Metaclasses vs. standard Python reflection?

Dave Benjamin ramen at lackingtalent.com
Tue May 6 03:11:32 EDT 2003


In article <sSIta.82275$K35.2431544 at news2.tin.it>, Alex Martelli wrote:
> Not really, because THE "key concept" in AOP is that you do
> this *transversally* with respect to inheritance hierarchies --
> modifying existing classes (without changing their source code),
> rather than creating new classes by inheritance, and ACROSS a
> swathe of classes not necessarily related by inheritance.
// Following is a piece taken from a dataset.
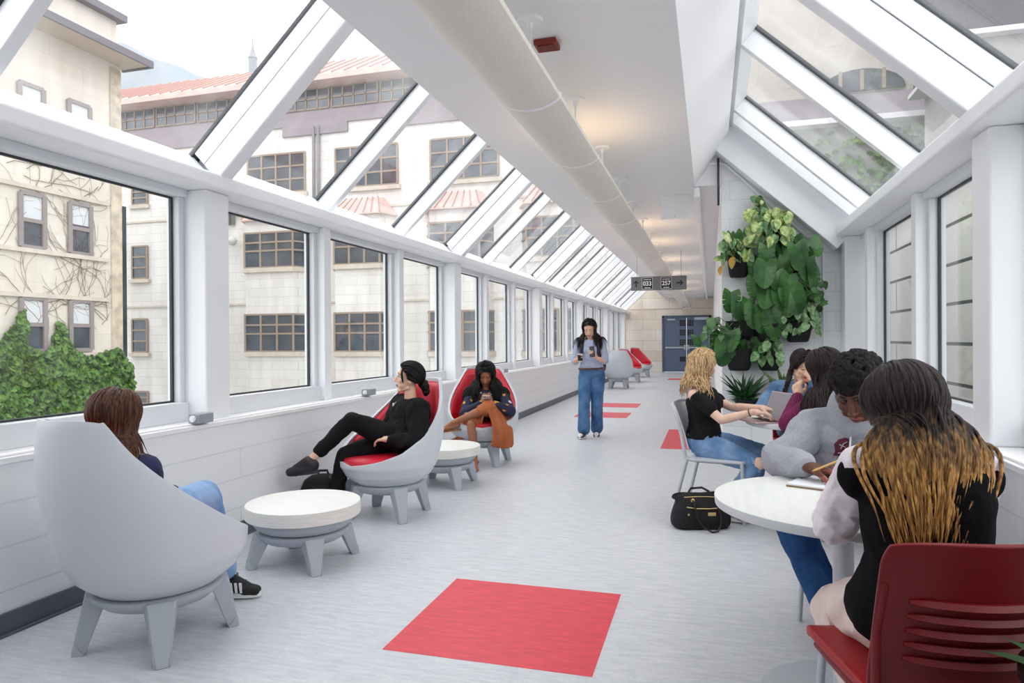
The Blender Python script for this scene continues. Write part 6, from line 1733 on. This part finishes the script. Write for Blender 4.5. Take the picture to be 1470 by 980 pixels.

Is this the sort of thing you can do with metaclasses? If so, how?
I feel pretty comfortable with what I know of AOP, but I still feel very
confused about metaclasses and if/how they propose a solution to this
problem.

For instance, all of the metaclass examples I've seen do something like this:

class Foo:
    __metaclass__ = Bar
    
    # etc.
    
But this seems to be doing something like subclassing. If the idea is to not
touch the original source and merely apply "aspects" to it, how would you do
this in Python? Could you do something like:

import Foo
import Bar
Foo.Foo.__metaclass__ = Bar.Bar

and get a new, improved Foo with Bar-like enhancements, or am I off track?